Die dt. Kultur verfügt über sehr reiche musikalische, dramatische, lyrische, philosophische und wissenschaftliche Traditionen. Viel von diesem Erbe hüten wir heute noch. Aber von gelegentlichen Ausnahmen abgesehen bewahren wir es nur noch, wir haben aufgehört, es zu erweitern. Im 18. Jahrhundert haben deutsche Dichter Shakespeare entdeckt, der ihnen zwar weit überlegen war, den sie aber genügend verstanden, um ihn erstklassig zu übersetzen. Daraus resultierte eine dt. dramatische Tradition, die sich mehr an Shakespeare als an Racine orientierte, aber auch Racine (der großen Einfluss auf Schiller hatte) nicht vergaß. Und heute, wie läuft heute das künstlerische Multikulti? Doch im besseren Fall so, dass wir die orientalische und afrikanische Musik (die zum Teil wirklich gut ist) übernehmen, ohne sie weiter zu entwickeln oder jedenfalls zu variieren, was dt. Musiker noch im frühen 20. Jh. ganz sicher getan hätten. Im schlechteren Fall hören wir eine musikalische Perversion namens Rap. Amerikanische Spielfilme, auch gute, werden in D sehr viel gesehen, regen dt. Regisseure aber wenig an.  Von den Multikulti-“Kunstwerken” des “Zentrums für Politische Schönheit” brauche ich nichts zu erwähnen, das sind Ergüsse des Wahrheitsministeriums. Aber warum übernehmen wir gute Anregungen unverändert oder auch gar nicht, und warum lassen wir unsere Tradition immer musealer und staubiger werden, statt weiter zu machen, wo andere aufgehört haben? Warum haben wir so gut wie jedes Interesse an neuerer Lyrik verloren, so dass es für Gegenwartslyriker kaum noch eine Bühne gibt? Keine gegenwartspolitische Katastrophe würde uns an weiteren unpolitischen Kunstwerken hindern.

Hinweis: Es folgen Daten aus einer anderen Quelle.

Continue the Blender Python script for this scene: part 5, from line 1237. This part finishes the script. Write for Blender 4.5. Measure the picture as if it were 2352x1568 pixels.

Marcel Seiler / 17.06.2018

Der Artikel, vermutlich ohne dass der Autor das will, bestärkt eine besorgniserregende Tendenz: dass das bürgerliche Publikum, so wie es die kulturellen Veranstaltungen als ZUSCHAUER besucht, ebenso die Politik nur als Zuschauer betrachtet. Demokratie bedeutet aber mehr, nämlich MITVERANTWORTUNG für das Gemeinwesen. Beifall und Buhs an den richtigen Stellen reichen nicht, die häufig zu beobachtende Apathie (“da kann man doch nichts machen”) noch weniger.

Heinz Wieland / 17.06.2018

Ein kluger und wohltuender Beitrag, sehr geehrter Herr Rietzschel! Bei Ihnen nicht ungewöhnlich.

Dietmar Preuß / 17.06.2018

Schade Herr Rietzschel, die Stelzen-Festspiele haben Sie vergessen.

Gabriele Schulze / 17.06.2018

Immer, wenn irgendwo ein bißchen viel Äktschn ist, für mein Nervenkostüm etwas zu viel, dann sage ich mir:“Komm, das ist doch genau das, vor dessen Verschwinden du Angst hast!!” Gilt auch auch für präpotente Besucher der Hochkulturevents…..Wer weiß, wie lange es das noch gibt. Oder nur noch in haram-Reservaten.